The optical construction employs 17 elements in 11 groups and three of these elements are made optical glass with low-dispersion characteristics primarily to minimise both axial and transverse chromatic aberrations, but as a consequence also enhance sharpness.Tamron’s ‘eBAND’ multi-coating is used to reduce reflections and so help control both ghosting and flare. The initials stand for “Extended Bandwidth And Angular-Dependency”… no, we don’t know what it all means either.

The diaphragm employs nine blades to give smoother out-of-focus effects and on both mount versions it’s electromagnetically controlled to give better frame-to-frame exposure accuracy with continuous shooting. However, as far as Nikon users are concerned, this means the lens isn’t compatible with any pre-2007 D-SLR bodies should they happen to be still in action.

The minimum focusing distance is 1.5 metres, giving a useful maxium magnification ratio of 1:3.6.

In The Field
Our test period with Tamron’s 100-400mm conveniently coincided with the Bathurst 12 Hour race for GT class cars held at the legendary Mount Panorama circuit.

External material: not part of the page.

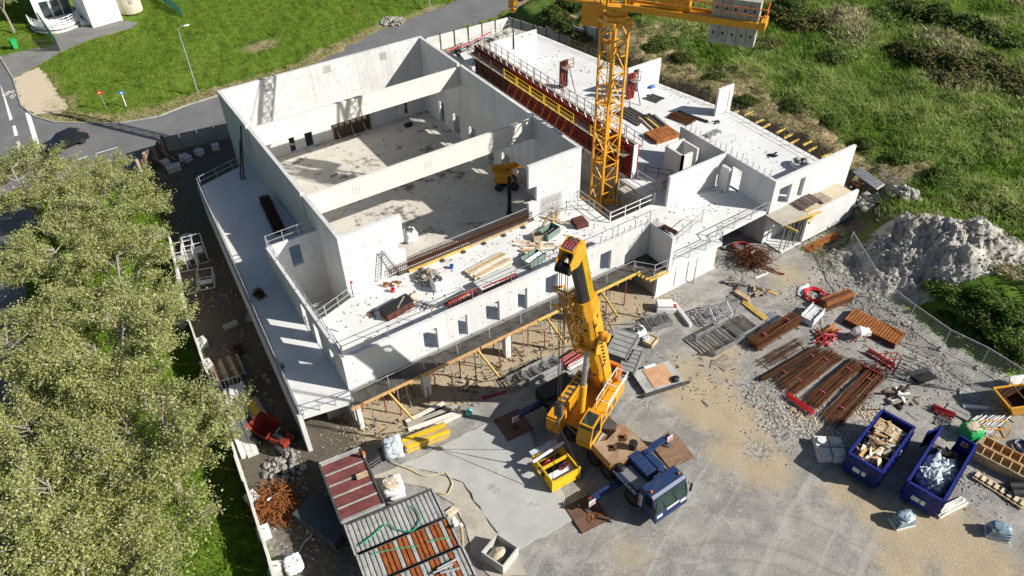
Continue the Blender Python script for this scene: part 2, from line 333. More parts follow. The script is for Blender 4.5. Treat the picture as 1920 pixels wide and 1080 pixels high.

This race is unique in the world in that it actually starts in the dark (at 5.45 a.m.) and so there are a number of photographic challenges involved with trying to shoot fast-moving subjects in very low light. Additionally, the racing cars’ lights – and they all use a lot more than just headlights – can play havoc with the metering.

We decided to test out the idea of ‘no tripod’ shooting with the 100-400mm even in this most extreme of conditions. Initially it meant winding the sensitivity up to ISO 6400 and even then the shutter speeds were still quite slow which meant hoping that the image stabilisation was doing its job. However, even with a Nikon D4 on the other end, the Tamron 100-400mm was still very easy and comfortable to carry around and it’s rare to be able to travel light with motorsport photography. All that was left in the photo backpack were spare batteries for the D4, a couple of filters, cleaning cloths and a water bottle. Luxury!

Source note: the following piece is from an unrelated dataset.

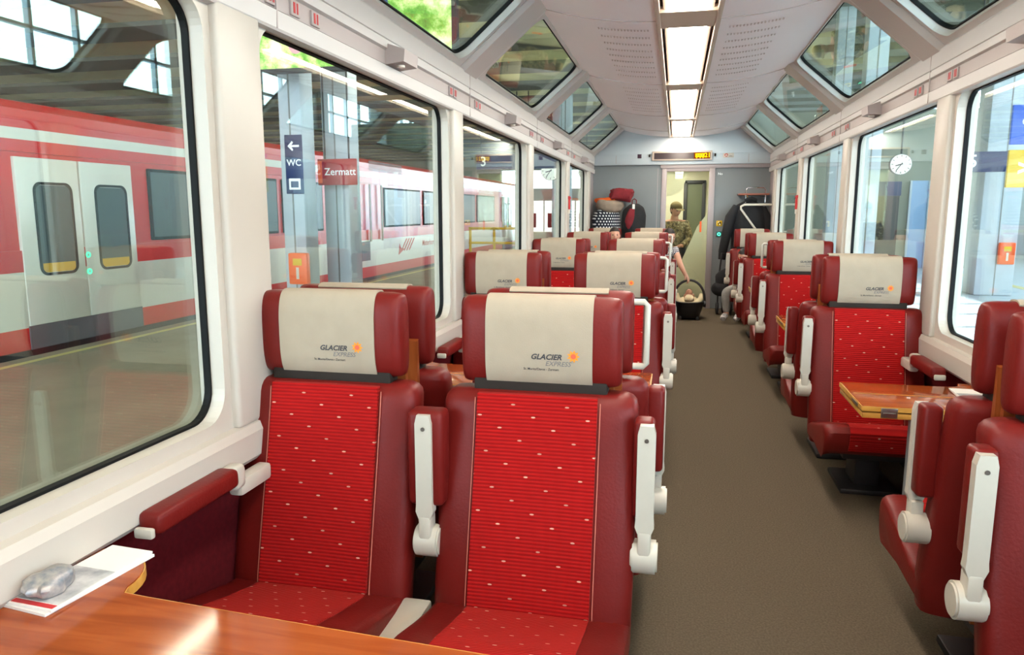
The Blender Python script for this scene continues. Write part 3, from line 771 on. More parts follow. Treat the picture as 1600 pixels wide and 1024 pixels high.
for i, y in enumerate(tabs):
    table('long folded wooden table at the left windows, ' + wh[i], -1.25, -.09, y, None)
    table('small folded wooden table at the right window, ' + wh[i], mx(-1.25), .735, y, None)
    if i < 2:
        brochure('white brochure on the left window ledge ' + wh[i], -1.16, y - .02, R(4 * i), .8)
        brochure('white brochure on the right window ledge ' + wh[i], 1.20, y + .04, R(-5 - 3 * i), .8)
# foreground table, unfolded
t = thing('folding_table', 'large glossy wooden table in the bottom left foreground, leaf opened out', 'table', (0, 0, 0))
def ctable():
    pts = [(-1.30, .30), (-.12, .30), (-.09, .34), (-.09, 1.06), (-.115, 1.10), (-.17, 1.112), (-.6, 1.135), (-1.0, 1.160), (-1.05, 1.165)]
    for k in range(10):
        a = R(90 * k / 9); pts.append((-1.185 + .125 * math.cos(a) if 0 else -1.06 - .125 * (1 - math.cos(a)), 1.185 + .135 * math.sin(a)))
    pts.append((-1.30, 1.325)); return pts
tp = part('tabletop', MB().prism(ctable(), 'z', TZ - .024, TZ), m_wood, t)
pp = ctable(); e_ = MB(); edge = pp[2:-1]
e_.loft([[(x, y + .001, TZ - .0245), (x, y + .006, TZ - .0245), (x, y + .006, TZ - .003), (x, y + .001, TZ - .003)] for x, y in edge], smooth=False)
ed = part('tabletop_edge', e_, m_edge, t, label='blond wooden edge with a concave curve')
lg = MB(); lg.box(-.76, -.70, .6, .7, .02, TZ - .03, bev=.01); lg.box(-.79, -.67, .5, .8, 0, .03, bev=.01); part('table_leg', lg, M('leg_grey', (150, 156, 162), .4), t)
br = thing('brochure', 'pile of glossy brochures with a grey photo cover on the foreground table by the window', 'brochure', (-1.165, 1.20, TZ), R(-4))
part('pages', MB().box(-.056, .056, -.14, .12, .0005, .006), m_paper, br, rot=(0, 0, R(-3)))
cvp = part('cover_page', MB().box(-.054, .055, -.135, .12, .0065, .0105), m_paper, br)
part('printed_picture', MB().box(-.05, .052, -.115, .02, .0106, .011), m_print, cvp)
part('printed_red_bar', MB().box(-.05, .052, -.13, -.118, .0106, .011), m_printr, cvp)
# crumpled foil wrapper on it
def crum(q):
    n_ = noise.noise(q * 40); return q * (1 + .45 * n_)
o = part('crumpled_wrapper', MB().ell((0, 0, .022), .035, .045, .022, 18, 12, fn=crum), M('grey_foil', (110, 118, 128), .35, noise_amt=.6, noise_scale=60, rgb2=(190, 178, 170), metal=.3), None, (-1.175, 1.12, TZ + .0105))
tag(o, 'small crumpled grey wrapper on the brochures at the left picture edge', 'wrapper')

# ------------------------------------------------------------------ luggage, coats, rack, stroller
def lump(c_, rx, ry, rz, amp=.12, fr=7, p=2.6, seed=0):
    def fn(q):
        n_ = noise.noise(q * fr + Vector((seed * 3.1, seed, 0))); m_ = noise.noise(q * fr * 3 + Vector((0, seed, 5)))
        return q * (1 + amp * n_ + amp * .4 * m_)
    return MB().ell(c_, rx, ry, rz, 30, 20, p=p, fn=fn)
q = MB(); q.box(-1.24, -.50, 11.0, 11.38, 0, .98, bev=.02)
o = part('luggage_shelf', q, m_greyp); tag(o, 'low grey luggage shelf behind the last left seats, under the bags', 'shelf')
o = part('polka_dot_bag', lump((0, 0, .27), .21, .14, .27, .12, 5, 2.4, 1), m_polka, None, (-1.02, 11.14, .985)); tag(o, 'big navy bag with white polka dots on the left luggage pile', 'bag')
o = part('folded_blanket', lump((0, 0, 0), .20, .13, .09, .25, 6, 3.2, 2), m_tan, None, (-.985, 11.11, 1.525), (0, R(10), 0)); tag(o, 'folded tan blanket lying over the polka dot bag', 'blanket')
o = part('orange_cloth', lump((0, 0, 0), .17, .12, .045, .35, 7, 2.6, 3), m_orange, None, (-1.035, 11.17, 1.61), (0, R(-3), 0)); tag(o, 'orange garment between tan blanket and red jacket', 'garment')
o = part('red_jacket', lump((0, 0, 0), .165, .12, .085, .32, 11, 4.5, 14), m_maroon, None, (-.81, 11.15, 1.69), (0, R(3), 0)); tag(o, 'crumpled dark red jacket on top of the left luggage pile', 'jacket')
t = thing('dark_backpack', 'dark backpack with a maroon scarf beside the polka dot bag', 'bag', (-.62, 11.14, .98))
part('bag_body', lump((0, 0, .29), .175, .14, .29, .12, 5, 2.5, 6), m_black, t)
part('scarf', lump((0, 0, 0), .06, .04, .15, .3, 9, 2.2, 7), m_maroon, t, (-.05, -.13, .36), (0, R(12), 0), label='maroon scarf')
part('carry_loop', MB().tube([(-.03, 0, .56), (-.03, -.01, .63), (0, -.01, .65), (.03, -.01, .63), (.03, 0, .56)], .007, 8), m_maroon, t)
part('white_tag', MB().box(-.018, .018, -.155, -.15, .50, .57, bev=.003), m_paper, t)

t = thing('coat_rack', 'chrome tubular rack with a red brown shelf on the right of the end wall', 'rack', (1.05, 11.2, 1.35))
part('shelf', MB().box(-.20, .22, -.10, .19, .325, .35, bev=.006), M('red_brown_shelf', (150, 84, 62), .4), t)
part('upper_rail', MB().tube([(-.10, -.09, .22), (-.10, -.09, .40), (-.08, -.09, .43), (.14, -.09, .43), (.165, -.09, .40), (.165, -.09, .22)], .009, 8), m_chrome, t)
part('lower_rail', MB().tube([(.26, -.15, .19), (-.12, -.15, .19), (-.165, -.15, .165), (-.165, -.15, .13), (.05, -.15, -.16), (.09, -.15, -.19), (.26, -.15, -.19)], .016, 10), m_cream, t, label='cream painted tube')
t = thing('hanging_coat', 'large black winter jacket hanging on the right of the end wall', 'coat', (1.0, 11.17, .70))
def coat():
    m = MB(); rs = []
    for z, w_, d_, cx_ in [(.92, .05, .04, .02), (.88, .10, .06, .01), (.84, .17, .08, .01), (.76, .24, .10, .01), (.62, .265, .11, .02), (.40, .26, .11, .03), (.20, .26, .11, .04), (.06, .25, .10, .04), (.04, .24, .09, .04)]:
        ring = []
        for j in range(30):
            a = 2 * math.pi * j / 30; f = 1 + .06 * math.sin(a * 7 + z * 5) * (1 if z < .8 else .3)
            ring.append((cx_ + w_ * f * math.cos(a), d_ * f * math.sin(a), z))
        rs.append(ring)
    return m.loft(rs)
part('coat_body', coat(), m_black, t)
part('sleeve', MB().tube([(-.17, -.03, .82), (-.25, -.06, .66), (-.295, -.08, .42), (-.335, -.09, .18), (-.345, -.09, .06)], .07, 14, rr=[.05, .075, .07, .062, .05]), m_black, t)
part('sleeve', MB().tube([(.19, 0, .80), (.27, -.02, .62), (.29, -.03, .40), (.29, -.03, .2)], .06, 14, rr=[.05, .065, .06, .05]), m_black, t)
part('collar', MB().tube([(-.06, -.05, .90), (.02, -.075, .93), (.10, -.05, .90)], .03, 10), m_black, t)
part('hanger_hook', MB().tube([(-.02, 0, .90), (-.02, 0, .955), (-.04, 0, .98), (-.07, 0, .97)], .006, 8), m_edge, t)

t = thing('folded_stroller', 'black folded stroller standing at the end wall right of the door', 'stroller', (.66, 10.85, 0))
def wheel(c_, r_):
    m = MB(); m.tube([(c_[0], c_[1] + r_ * math.cos(a), c_[2] + r_ * math.sin(a)) for a in [2 * math.pi * j / 18 for j in range(18)]], .018, 8, closed=True)
    m.cyl((c_[0] - .015, c_[1], c_[2]), (c_[0] + .015, c_[1], c_[2]), r_ * .45, 14); return m
for p_ in ((-.06, -.1, .09), (.12, -.1, .09), (.03, .12, .09)):
    part('wheel', wheel(p_, .07), m_dark, t)
part('frame', MB().tube([(-.06, -.1, .09), (-.05, .0, .5), (-.02, .02, .86), (.10, .02, .86), (.13, 0, .5), (.12, -.1, .09)], .012, 8), m_dark, t)
part('fabric_seat', lump((.03, -.02, .45), .12, .10, .19, .15, 6, 2.4, 9), m_black, t)
part('canopy', lump((-.02, -.05, .36), .13, .10, .10, .1, 6, 2.2, 10), m_black, t)

# infant carrier
t = thing('infant_carrier', 'black infant car seat with cream padding standing in the aisle before the glass door', 'carrier', (.20, 10.30, 0))
def shell():
    m = MB(); rs = []
    for z, w_, d_ in [(.02, .13, .22), (.05, .15, .25), (.12, .175, .29), (.20, .195, .31), (.245, .20, .32), (.25, .185, .30), (.20, .165, .27), (.14, .13, .2)]:
        rs.append([(w_ * math.copysign(abs(math.cos(a)) ** .8, math.cos(a)), d_ * math.copysign(abs(math.sin(a)) ** .8, math.sin(a)), z) for a in [2 * math.pi * j / 28 for j in range(28)]])
    return m.loft(rs)
part('shell', shell(), M('black_carrier_plastic', (22, 22, 25), .45), t)
part('carry_handle', MB().tube([(.205, 0, .16)] + [(.205 * math.cos(R(a)), 0, .27 + .25 * math.sin(R(a))) for a in range(0, 181, 12)] + [(-.205, 0, .16)], .017, 10), m_dark, t)
part('handle_joint', MB().cyl((.19, 0, .2), (.225, 0, .2), .045, 18).cyl((-.225, 0, .2), (-.19, 0, .2), .045, 18), m_dark, t)
part('padding', MB().tube([(.165, .05, .33), (.155, .02, .26), (.10, -.10, .215), (0, -.15, .20), (-.10, -.10, .215), (-.155, .02, .26), (-.165, .05, .33)], .04, 12, rr=[.025, .04, .045, .045, .045, .04, .025]), m_pad, t)
part('liner', lump((0, .06, .22), .14, .20, .06, .05), m_pad, t)
part('foot', MB().box(-.14, -.09, -.2, .2, -.0, .05, bev=.01).box(.09, .14, -.2, .2, -.0, .05, bev=.01), m_dark, t)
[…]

As the sun started to come up, it was possible to start winding down the ISO, but it was still too dark for the autofocusing to work reliably (which is when you wish for a Nikon D5!). What was becoming apparent though, was that the 100-400mm focal range was near-perfect for this job. At 100mm, the angle-of-view was wide enough for more atmospheric shots of the track, especially at sunrise. Around 150mm to 200mm was great for panning at many locations while 400mm allowed you to get in much tighter for cornering shots. When there was eventually enough light for the D4’s autofocusing to harness its full resources, the 100-400mm USD drive had no problems keeping up.

It was important to remember to switch stabiliser modes when panning (and you’ll do this quite a lot during a long race), but otherwise everything else is quite effortless. And, certainly as the day started to warm up significantly (as it can in Central NSW), the lighter load was very welcome.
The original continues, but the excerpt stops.